The Tumbling Girl (Variety Palace Mysteries)
London, 1876: in the first of Walsh’s Variety Palace mysteries, Minnie Ward, a plainspoken magician’s assistant turned music hall scriptwriter, vows to solve the squalid murder of her best friend Rose, enlisting the help of the private detective and former boxer Albert Easterbrook. London is stalked by the notorious Hairpin Killer, whose modus operandi perplexingly resembles religious iconography. However, a different body count rises, and the existential threat to Minnie grows with it. Her world reeks of greasepaint, stale tobacco and oysters, and is populated by characters J. B. Priestley would have been proud of: the Mexican Boneless wonder is ‘as drunk as a boiled owl’, a plate spinner smashes more than she spins and a soprano sounds like ‘a cat pissing in a can.’ One could imagine the theatrical impresario ‘Tansie’ Tansford being played by the late Bob Hoskins. Walsh’s research has been thorough; not least, she knows an impressive amount about prize-fighting.
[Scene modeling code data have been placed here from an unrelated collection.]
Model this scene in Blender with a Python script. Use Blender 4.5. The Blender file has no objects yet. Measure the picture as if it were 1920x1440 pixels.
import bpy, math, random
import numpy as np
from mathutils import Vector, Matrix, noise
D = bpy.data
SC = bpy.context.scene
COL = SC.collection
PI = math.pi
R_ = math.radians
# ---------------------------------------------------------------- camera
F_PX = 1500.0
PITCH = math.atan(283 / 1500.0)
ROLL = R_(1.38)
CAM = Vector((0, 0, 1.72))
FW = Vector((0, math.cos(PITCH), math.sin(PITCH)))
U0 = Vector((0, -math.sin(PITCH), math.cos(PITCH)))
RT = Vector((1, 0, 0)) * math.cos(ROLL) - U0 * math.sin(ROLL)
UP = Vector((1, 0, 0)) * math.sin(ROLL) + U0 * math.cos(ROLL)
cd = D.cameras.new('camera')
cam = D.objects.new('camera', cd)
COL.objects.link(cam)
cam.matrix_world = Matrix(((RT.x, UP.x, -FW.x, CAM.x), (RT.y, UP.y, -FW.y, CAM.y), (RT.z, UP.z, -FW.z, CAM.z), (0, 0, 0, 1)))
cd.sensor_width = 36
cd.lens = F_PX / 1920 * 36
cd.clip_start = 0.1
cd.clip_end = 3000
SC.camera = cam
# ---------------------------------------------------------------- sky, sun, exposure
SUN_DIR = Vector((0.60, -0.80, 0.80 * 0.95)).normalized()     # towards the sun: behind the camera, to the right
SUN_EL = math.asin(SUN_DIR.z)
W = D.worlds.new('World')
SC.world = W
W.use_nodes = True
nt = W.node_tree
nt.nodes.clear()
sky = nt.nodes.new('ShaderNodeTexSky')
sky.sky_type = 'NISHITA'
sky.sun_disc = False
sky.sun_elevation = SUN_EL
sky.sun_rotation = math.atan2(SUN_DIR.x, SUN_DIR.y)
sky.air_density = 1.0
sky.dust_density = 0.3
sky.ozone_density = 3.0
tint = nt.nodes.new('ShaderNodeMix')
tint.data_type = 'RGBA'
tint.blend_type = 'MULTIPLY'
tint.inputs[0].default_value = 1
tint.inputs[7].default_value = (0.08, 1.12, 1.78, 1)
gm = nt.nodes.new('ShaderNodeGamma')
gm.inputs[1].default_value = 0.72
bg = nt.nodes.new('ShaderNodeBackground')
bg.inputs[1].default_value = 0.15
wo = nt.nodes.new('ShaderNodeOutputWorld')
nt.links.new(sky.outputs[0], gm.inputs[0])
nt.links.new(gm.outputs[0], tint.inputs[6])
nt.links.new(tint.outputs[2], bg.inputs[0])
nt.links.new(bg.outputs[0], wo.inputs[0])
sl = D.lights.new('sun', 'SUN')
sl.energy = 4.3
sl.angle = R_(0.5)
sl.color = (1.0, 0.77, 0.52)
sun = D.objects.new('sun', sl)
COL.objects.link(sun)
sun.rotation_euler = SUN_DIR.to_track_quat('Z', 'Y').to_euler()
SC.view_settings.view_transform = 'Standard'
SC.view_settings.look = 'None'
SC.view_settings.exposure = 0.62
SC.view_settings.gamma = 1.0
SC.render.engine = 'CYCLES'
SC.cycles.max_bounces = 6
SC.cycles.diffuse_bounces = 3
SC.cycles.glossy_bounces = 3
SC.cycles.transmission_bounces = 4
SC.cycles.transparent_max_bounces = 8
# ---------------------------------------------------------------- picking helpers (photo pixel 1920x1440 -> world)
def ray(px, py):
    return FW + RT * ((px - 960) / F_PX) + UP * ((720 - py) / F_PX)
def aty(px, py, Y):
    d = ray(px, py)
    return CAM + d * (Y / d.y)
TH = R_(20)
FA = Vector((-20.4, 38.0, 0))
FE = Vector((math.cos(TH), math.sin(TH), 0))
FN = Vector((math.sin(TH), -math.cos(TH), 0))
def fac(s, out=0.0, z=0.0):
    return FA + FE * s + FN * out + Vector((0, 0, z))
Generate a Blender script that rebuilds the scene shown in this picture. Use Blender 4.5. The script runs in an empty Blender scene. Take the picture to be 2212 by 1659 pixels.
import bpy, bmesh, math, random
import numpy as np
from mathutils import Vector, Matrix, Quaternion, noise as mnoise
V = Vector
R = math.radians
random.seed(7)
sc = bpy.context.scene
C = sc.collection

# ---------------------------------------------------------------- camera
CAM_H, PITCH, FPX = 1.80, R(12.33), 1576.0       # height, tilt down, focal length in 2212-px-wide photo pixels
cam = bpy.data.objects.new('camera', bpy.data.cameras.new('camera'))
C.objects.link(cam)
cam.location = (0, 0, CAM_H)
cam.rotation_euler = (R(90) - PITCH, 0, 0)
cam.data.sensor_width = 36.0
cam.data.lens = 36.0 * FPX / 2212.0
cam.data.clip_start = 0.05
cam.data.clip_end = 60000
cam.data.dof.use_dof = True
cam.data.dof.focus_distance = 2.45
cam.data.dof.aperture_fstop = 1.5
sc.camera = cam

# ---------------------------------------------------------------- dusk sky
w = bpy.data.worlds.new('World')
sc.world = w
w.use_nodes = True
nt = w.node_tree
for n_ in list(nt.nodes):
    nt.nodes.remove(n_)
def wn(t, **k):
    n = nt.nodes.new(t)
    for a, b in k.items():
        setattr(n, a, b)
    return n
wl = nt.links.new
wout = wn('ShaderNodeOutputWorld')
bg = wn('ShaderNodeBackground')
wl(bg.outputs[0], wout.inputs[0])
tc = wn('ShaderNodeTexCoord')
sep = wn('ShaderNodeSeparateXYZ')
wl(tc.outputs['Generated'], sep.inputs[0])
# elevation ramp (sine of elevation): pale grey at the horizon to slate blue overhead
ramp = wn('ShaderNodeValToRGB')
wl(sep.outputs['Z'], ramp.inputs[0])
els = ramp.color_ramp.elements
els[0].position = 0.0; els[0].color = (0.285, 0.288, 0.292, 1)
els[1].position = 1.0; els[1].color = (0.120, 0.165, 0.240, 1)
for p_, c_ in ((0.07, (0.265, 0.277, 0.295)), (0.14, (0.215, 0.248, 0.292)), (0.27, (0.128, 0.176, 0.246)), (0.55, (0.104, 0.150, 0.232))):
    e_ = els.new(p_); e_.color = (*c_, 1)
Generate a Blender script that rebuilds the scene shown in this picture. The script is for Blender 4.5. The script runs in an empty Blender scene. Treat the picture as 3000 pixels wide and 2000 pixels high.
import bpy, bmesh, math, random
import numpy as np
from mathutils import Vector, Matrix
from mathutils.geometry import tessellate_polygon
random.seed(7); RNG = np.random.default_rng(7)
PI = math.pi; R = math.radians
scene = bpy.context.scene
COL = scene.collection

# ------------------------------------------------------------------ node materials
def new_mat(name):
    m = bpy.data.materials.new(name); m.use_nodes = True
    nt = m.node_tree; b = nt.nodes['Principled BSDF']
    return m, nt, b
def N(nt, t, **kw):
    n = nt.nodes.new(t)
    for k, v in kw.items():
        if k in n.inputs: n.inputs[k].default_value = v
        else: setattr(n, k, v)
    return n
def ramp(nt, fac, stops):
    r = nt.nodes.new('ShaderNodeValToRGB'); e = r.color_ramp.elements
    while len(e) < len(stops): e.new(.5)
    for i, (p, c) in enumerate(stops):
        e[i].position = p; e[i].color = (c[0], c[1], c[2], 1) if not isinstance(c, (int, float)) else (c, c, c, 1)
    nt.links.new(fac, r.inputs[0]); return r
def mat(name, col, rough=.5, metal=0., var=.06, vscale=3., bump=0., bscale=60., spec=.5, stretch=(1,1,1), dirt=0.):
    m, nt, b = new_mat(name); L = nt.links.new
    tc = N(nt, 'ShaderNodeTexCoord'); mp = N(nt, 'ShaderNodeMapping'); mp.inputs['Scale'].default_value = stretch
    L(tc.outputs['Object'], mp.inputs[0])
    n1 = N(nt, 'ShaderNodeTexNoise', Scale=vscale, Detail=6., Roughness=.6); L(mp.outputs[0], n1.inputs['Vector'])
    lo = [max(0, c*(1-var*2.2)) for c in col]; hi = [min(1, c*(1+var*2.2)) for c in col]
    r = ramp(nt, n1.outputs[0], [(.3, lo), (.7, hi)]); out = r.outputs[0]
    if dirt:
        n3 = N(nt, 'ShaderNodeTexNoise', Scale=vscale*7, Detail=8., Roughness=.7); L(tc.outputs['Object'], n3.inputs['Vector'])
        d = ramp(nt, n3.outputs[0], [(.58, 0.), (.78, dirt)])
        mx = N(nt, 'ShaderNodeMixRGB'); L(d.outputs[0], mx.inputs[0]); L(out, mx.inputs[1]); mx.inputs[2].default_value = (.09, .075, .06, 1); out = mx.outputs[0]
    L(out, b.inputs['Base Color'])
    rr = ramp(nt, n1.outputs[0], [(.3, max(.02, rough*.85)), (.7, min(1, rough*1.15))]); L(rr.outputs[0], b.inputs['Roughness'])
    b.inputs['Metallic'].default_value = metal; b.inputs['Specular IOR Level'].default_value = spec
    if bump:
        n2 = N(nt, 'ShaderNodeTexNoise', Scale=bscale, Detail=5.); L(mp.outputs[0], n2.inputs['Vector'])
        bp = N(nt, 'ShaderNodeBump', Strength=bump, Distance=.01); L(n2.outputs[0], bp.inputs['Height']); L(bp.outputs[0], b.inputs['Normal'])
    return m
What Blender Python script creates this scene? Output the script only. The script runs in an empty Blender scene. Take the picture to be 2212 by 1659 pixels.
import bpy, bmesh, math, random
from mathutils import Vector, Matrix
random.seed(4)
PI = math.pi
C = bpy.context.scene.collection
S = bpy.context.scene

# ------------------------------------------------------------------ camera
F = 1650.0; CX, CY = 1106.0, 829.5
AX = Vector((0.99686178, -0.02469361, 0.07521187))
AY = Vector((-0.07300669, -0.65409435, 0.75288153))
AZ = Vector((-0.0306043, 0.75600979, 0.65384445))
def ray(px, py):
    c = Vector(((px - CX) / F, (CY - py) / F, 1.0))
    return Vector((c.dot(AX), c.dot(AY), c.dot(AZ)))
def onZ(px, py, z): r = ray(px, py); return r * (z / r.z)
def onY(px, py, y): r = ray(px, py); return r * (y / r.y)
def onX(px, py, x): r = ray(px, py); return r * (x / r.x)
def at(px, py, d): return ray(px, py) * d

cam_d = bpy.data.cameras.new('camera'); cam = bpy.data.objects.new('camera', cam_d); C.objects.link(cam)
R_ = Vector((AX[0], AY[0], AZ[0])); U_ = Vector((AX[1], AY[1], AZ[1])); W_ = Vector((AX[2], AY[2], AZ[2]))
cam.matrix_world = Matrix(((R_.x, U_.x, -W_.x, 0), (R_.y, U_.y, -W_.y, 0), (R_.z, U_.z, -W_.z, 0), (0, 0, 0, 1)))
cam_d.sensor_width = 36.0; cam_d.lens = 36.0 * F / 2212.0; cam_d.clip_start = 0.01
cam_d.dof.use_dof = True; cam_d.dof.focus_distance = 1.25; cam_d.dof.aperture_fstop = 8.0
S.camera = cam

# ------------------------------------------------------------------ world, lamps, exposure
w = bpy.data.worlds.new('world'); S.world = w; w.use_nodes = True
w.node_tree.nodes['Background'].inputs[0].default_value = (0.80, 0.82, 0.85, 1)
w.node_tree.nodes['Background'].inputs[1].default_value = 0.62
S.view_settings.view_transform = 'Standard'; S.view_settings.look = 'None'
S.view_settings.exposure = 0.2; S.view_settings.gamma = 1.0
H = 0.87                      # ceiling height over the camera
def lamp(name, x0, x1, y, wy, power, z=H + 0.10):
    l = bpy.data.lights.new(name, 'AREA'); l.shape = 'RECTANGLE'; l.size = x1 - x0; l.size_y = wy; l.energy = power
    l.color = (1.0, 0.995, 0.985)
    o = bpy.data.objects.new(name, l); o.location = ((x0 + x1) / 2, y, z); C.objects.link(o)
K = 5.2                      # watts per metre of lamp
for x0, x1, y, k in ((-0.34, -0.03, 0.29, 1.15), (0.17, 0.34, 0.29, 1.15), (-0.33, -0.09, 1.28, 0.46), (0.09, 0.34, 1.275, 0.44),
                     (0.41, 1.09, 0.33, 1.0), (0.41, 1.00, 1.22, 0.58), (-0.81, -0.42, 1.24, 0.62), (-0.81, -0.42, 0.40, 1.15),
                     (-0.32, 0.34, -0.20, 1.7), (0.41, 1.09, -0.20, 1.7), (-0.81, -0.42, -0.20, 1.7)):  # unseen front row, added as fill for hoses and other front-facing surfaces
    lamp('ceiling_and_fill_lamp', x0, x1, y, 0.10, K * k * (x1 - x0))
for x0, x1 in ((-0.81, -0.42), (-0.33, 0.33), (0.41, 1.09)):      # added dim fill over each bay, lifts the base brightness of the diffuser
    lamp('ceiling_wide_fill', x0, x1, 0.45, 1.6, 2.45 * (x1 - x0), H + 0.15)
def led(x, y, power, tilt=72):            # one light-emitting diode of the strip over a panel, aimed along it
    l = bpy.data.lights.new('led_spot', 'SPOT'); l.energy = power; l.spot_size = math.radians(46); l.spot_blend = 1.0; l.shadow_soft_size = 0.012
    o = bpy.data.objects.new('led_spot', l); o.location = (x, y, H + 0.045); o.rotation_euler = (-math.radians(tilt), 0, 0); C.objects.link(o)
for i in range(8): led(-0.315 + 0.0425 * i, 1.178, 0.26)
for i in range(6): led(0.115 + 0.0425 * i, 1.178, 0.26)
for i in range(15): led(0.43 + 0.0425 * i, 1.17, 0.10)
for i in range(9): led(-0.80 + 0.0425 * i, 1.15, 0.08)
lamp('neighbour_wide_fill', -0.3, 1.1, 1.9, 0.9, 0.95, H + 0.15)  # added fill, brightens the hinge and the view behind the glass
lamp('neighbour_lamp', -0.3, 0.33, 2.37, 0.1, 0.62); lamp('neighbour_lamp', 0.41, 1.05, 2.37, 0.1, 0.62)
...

Stanhope lens rings are an integral part of the plot. A reference to another kind of ring – a pollution ring – is eye-watering. A sumptuous, decadent interior recalls Leighton House, down to the stuffed peacock, and one character’s predilection for taking photographs of muscular female servants echoes Arthur Munby. Actual historical figures, like Nelly Power, are referenced, but invented ones were so convincing I found myself googling them. Dialogue is sprightly and funny, as in ‘That bleedin’ monkey. I can’t tell you what I caught him doing with Dandy Bob’s ventriloquist dummy.’ There is a deliciously unexpected twist at the end – but of course the clues were there all along – and a promise of a case yet to be solved, in Ward and Easterbrook’s next outing.